Information provided -
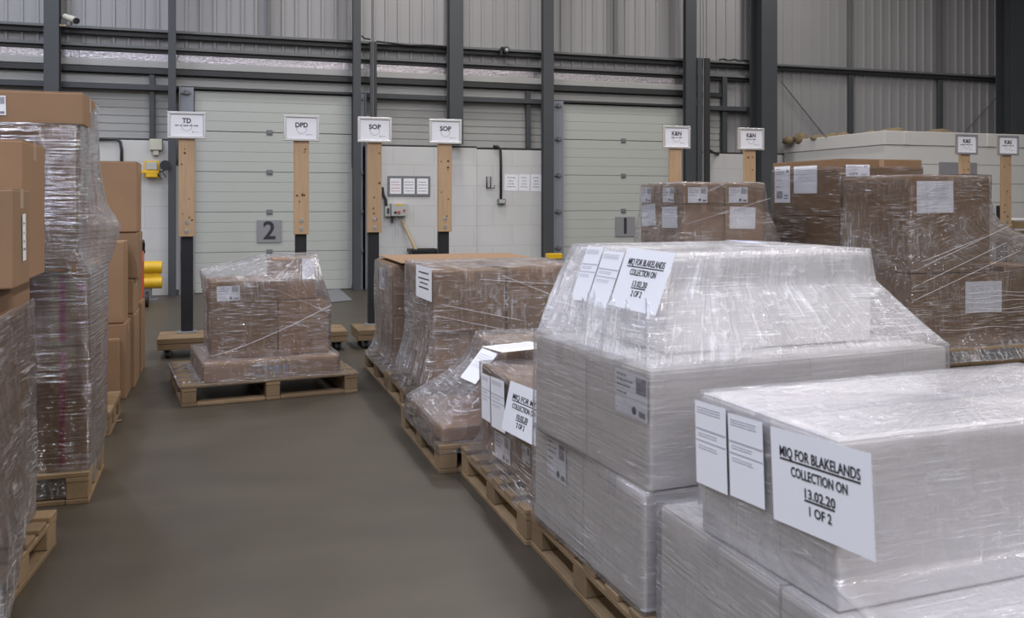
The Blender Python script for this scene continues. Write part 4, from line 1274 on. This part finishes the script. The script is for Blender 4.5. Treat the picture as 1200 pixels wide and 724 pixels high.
# dock control box
c = at(466, 246, Y=BY)
cb = thing('control_box', 'grey dock control box with red and black buttons', 'control box', (c.x, BY, c.z))
MB().box(-0.125, 0.125, -0.14, -0.001, -0.095, 0.105, 0.008, 2).build('casing', M_BOXGREY, cb)
MB().box(-0.05, 0.05, -0.142, -0.1405, 0.07, 0.095).build('yellow_label', M_YEL, cb)
MB().box(-0.085, -0.04, -0.15, -0.1405, -0.055, -0.02, 0.003).build('black_button', M_INK, cb)
MB().box(-0.03, 0.015, -0.152, -0.1405, -0.055, -0.015, 0.003).build('red_switch', M_RED, cb)
MB().cyl((0.075, -0.155, -0.005), (0.075, -0.1405, -0.005), 0.018, 14).build('red_button', M_RED, cb)
m2 = MB(); m2.box(-0.215, -0.13, -0.10, -0.001, -0.10, 0.06, 0.006); m2.build('isolator', M_BOXGREY, cb)
m2 = MB(); m2.box(-0.185, -0.155, -0.125, -0.1005, -0.05, 0.03, 0.004); m2.build('isolator_handle', M_INK, cb)
m2 = MB(); m2.tube([(-0.19, -0.05, 0.06), (-0.20, -0.05, 0.16), (-0.24, -0.05, 0.24), (-0.255, -0.05, 0.36)], 0.026, 8); m2.build('supply_cable', M_DARK, cb)
m2 = MB(); m2.cyl((-0.10, -0.06, -0.2), (-0.10, -0.06, -0.096), 0.018, 10); m2.build('cable_gland', M_INK, cb)
m2 = MB(); m2.cyl((-0.02, -0.015, -1.0), (-0.02, -0.015, -0.096), 0.010, 8); m2.build('conduit', M_WHITEP, cb)
# black bin and the wooden handle standing in it
y = 13.82
a, b = at(482, 292, Y=y), at(513, 292, Y=y)
bc = Vector(((a.x + b.x) / 2, y + 0.1, 0)); bw = (b.x - a.x) / 2; bz = a.z
bn = thing('waste_bin', 'black open bin standing against the white wall', 'bin', bc)
q = MB()
for k in range(4): pass
q.prism([(-bw * .8, 0.0), (bw * .8, 0.0), (bw, bz), (bw - 0.02, bz), (bw * .8 - 0.02, 0.02), (-bw * .8 + 0.02, 0.02), (-bw + 0.02, bz), (-bw, bz)], 'y', -0.15, 0.15)
q.box(-bw * .8, bw * .8, -0.15, -0.13, 0, bz); q.box(-bw * .8, bw * .8, 0.13, 0.15, 0, bz)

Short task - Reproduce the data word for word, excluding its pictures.

Answer to this task -
The Blender Python script for this scene continues. Write part 4, from line 1274 on. This part finishes the script. The script is for Blender 4.5. Treat the picture as 1200 pixels wide and 724 pixels high.
# dock control box
c = at(466, 246, Y=BY)
cb = thing('control_box', 'grey dock control box with red and black buttons', 'control box', (c.x, BY, c.z))
MB().box(-0.125, 0.125, -0.14, -0.001, -0.095, 0.105, 0.008, 2).build('casing', M_BOXGREY, cb)
MB().box(-0.05, 0.05, -0.142, -0.1405, 0.07, 0.095).build('yellow_label', M_YEL, cb)
MB().box(-0.085, -0.04, -0.15, -0.1405, -0.055, -0.02, 0.003).build('black_button', M_INK, cb)
MB().box(-0.03, 0.015, -0.152, -0.1405, -0.055, -0.015, 0.003).build('red_switch', M_RED, cb)
MB().cyl((0.075, -0.155, -0.005), (0.075, -0.1405, -0.005), 0.018, 14).build('red_button', M_RED, cb)
m2 = MB(); m2.box(-0.215, -0.13, -0.10, -0.001, -0.10, 0.06, 0.006); m2.build('isolator', M_BOXGREY, cb)
m2 = MB(); m2.box(-0.185, -0.155, -0.125, -0.1005, -0.05, 0.03, 0.004); m2.build('isolator_handle', M_INK, cb)
m2 = MB(); m2.tube([(-0.19, -0.05, 0.06), (-0.20, -0.05, 0.16), (-0.24, -0.05, 0.24), (-0.255, -0.05, 0.36)], 0.026, 8); m2.build('supply_cable', M_DARK, cb)
m2 = MB(); m2.cyl((-0.10, -0.06, -0.2), (-0.10, -0.06, -0.096), 0.018, 10); m2.build('cable_gland', M_INK, cb)
m2 = MB(); m2.cyl((-0.02, -0.015, -1.0), (-0.02, -0.015, -0.096), 0.010, 8); m2.build('conduit', M_WHITEP, cb)
# black bin and the wooden handle standing in it
y = 13.82
a, b = at(482, 292, Y=y), at(513, 292, Y=y)
bc = Vector(((a.x + b.x) / 2, y + 0.1, 0)); bw = (b.x - a.x) / 2; bz = a.z
bn = thing('waste_bin', 'black open bin standing against the white wall', 'bin', bc)
q = MB()
for k in range(4): pass
q.prism([(-bw * .8, 0.0), (bw * .8, 0.0), (bw, bz), (bw - 0.02, bz), (bw * .8 - 0.02, 0.02), (-bw * .8 + 0.02, 0.02), (-bw + 0.02, bz), (-bw, bz)], 'y', -0.15, 0.15)
q.box(-bw * .8, bw * .8, -0.15, -0.13, 0, bz); q.box(-bw * .8, bw * .8, 0.13, 0.15, 0, bz)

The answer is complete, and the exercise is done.